Il y a Daphnis et Chloé qui s’aiment d’un amour pur, qu’ils n’osent complètement s’avouer, dans un lieu idyllique. La beauté de Chloé attise la convoitise d’un autre jeune homme, Dorcon : il est un peu hâbleur, sûr de sa séduction, mais Chloé n’a d’yeux que pour Daphnis, plus gracieux, plus doux, que convoite également une séductrice rouée, Lycénion. Des pirates attaquent  la petite société pastorale: ils enlèvent Chloé et laisse Daphnis pour mort, avec la coupable complicité de Dorcon et Lycénion. Tandis que Chloé résiste aux avances du chef des pirates, Bryaxis, des nymphes intercèdent auprès des dieux en faveur de Daphnis. Le dieu Pan fait se lever une tempête, les pirates sont vaincus, et Daphnis retrouve Chloé. Tout se termine par un mariage, et les réjouissances qui s’ensuivent.

Las, ce 4 mars, une curieuse langueur semble flotter sur scène, et les solistes du jour (Hannah O’Neill et Yannick Bittencourt) semblent un peu perdus sur le grand plateau de l’Opéra Bastille et danser une œuvre purement abstraite. Je confonds Aurélia Bellet et Hannah O’Neill : c’est un problème, la première est sensée être une garce, et l’autre une douce jeune fille. Seul Allister Madin, qui faisait partie d’une des 3 distributions initiales, donne un peu d’épaisseur à son Dorcon. Heureusement, il y François Alu, qui apporte son soutien inattendu à cette distribution : il remplace Antonio Conforti, qui devait initialement danser Bryaxis cette matinée. Cette apparition résume à elle seule la situation du danseur à l’Opéra. Son remplacement n’a même pas été annoncé au spectateur et pourtant  le danseur fait vibrer la salle avec sa présence inimitable sur scène et un solo qui explose les lois de la gravité et  qui, s’il ne doit plus grand-chose à Benjamin Millepied, épice le plat un peu insipide qui nous était présenté jusque-là.
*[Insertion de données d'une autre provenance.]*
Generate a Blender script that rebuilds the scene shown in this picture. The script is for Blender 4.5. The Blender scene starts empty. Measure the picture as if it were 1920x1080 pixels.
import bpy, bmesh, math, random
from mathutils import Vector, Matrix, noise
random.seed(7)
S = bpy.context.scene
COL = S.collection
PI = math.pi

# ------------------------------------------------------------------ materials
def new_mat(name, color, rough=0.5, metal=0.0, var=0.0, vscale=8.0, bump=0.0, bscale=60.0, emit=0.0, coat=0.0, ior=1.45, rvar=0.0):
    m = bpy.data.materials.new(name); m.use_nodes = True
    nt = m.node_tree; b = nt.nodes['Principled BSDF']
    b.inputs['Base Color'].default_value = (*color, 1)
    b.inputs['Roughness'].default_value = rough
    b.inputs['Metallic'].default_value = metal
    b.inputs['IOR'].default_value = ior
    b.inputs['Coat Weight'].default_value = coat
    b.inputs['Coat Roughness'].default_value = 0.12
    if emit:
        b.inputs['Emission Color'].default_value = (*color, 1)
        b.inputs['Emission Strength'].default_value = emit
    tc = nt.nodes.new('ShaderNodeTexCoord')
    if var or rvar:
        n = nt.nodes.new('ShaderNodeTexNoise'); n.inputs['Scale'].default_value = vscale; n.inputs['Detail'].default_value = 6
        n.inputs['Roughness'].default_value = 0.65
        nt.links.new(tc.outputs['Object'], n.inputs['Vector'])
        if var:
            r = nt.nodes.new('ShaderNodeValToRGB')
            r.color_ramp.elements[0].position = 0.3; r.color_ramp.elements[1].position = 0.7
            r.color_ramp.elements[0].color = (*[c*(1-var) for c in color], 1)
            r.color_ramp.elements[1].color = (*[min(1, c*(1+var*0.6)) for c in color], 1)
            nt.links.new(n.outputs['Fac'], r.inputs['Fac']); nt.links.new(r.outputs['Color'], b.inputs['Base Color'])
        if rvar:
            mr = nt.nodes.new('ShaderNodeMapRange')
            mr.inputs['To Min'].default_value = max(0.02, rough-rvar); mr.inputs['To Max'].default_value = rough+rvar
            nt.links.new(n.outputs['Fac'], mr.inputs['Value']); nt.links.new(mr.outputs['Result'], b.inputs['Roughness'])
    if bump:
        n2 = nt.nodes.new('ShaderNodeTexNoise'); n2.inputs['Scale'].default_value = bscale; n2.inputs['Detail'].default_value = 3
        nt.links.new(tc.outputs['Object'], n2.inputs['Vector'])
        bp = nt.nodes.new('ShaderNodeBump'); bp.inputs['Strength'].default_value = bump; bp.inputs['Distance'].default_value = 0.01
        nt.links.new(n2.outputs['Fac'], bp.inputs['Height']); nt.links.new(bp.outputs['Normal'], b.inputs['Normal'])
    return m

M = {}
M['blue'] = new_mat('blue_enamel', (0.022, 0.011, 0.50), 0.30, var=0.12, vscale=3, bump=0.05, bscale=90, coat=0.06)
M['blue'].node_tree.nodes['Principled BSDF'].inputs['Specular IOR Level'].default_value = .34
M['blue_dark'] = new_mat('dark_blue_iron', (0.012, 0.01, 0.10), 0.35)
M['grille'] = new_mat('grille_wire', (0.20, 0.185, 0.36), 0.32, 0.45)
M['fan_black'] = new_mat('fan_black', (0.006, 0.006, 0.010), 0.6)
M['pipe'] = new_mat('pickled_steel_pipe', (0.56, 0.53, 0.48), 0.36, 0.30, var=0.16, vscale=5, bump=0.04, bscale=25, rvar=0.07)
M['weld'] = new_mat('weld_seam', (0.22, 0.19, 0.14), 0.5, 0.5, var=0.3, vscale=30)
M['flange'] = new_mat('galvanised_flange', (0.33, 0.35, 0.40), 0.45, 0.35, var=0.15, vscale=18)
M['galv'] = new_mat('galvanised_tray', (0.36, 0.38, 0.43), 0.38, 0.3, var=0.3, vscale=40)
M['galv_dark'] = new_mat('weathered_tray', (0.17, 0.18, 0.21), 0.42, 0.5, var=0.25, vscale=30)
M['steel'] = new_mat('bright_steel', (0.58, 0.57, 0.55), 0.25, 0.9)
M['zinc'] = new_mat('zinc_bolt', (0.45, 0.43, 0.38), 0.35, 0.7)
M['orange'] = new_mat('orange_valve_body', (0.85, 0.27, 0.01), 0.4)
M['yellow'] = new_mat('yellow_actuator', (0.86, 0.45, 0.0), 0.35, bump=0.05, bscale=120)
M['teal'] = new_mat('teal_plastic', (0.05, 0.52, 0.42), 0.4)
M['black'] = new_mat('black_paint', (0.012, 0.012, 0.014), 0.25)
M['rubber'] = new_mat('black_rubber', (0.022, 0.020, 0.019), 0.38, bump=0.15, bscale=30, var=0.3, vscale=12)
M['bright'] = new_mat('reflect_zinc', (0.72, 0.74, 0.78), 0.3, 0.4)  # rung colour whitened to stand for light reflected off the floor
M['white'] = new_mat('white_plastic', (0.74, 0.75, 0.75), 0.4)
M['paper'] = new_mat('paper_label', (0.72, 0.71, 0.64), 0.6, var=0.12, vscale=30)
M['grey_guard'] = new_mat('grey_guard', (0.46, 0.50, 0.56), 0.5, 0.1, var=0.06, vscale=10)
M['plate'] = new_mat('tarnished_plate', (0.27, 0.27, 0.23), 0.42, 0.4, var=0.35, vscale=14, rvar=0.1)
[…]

On soupçonne que la reprise s’est faite sans réelle supervision du chorégraphe ou alors avec une tablette via Skype. Dommage car Daphnis et Chloé fait partie des rares créations « bankables » des dernières saisons.

Boléro

Distribution : Marie-Agnès Gillot, Audric Bezard, Vincent Chaillet et 16 danseurs du Corps de Ballet

Millepied Béjart-04 mars 2018-9

C’était mon premier Boléro version Béjart en live. Lorsque le rideau se lève sur la fameuse table rouge avec la silhouette de Marie-Agnès Gillot, avec des bras et mains sculptés par la lumière, qui semblent immenses, je me dis que cela va être un choc chorégraphique comme le Sacre du Printemps version Nijinski ou Pina Bausch, et puis pas vraiment… Il y a quelque chose d’un peu mortifère dans cette danse de Marie-Agnès Gillot, assez éloignée de la puissante sensualité dégagée par Nicolas Le Riche dans le même exercice à l’occasion de sa soirée d’adieux. Les hommes du corps de ballet semblent prêter une dernière fois allégeance à la danseuse, qui va bientôt descendre de son piédestal pour rejoindre les simples mortels.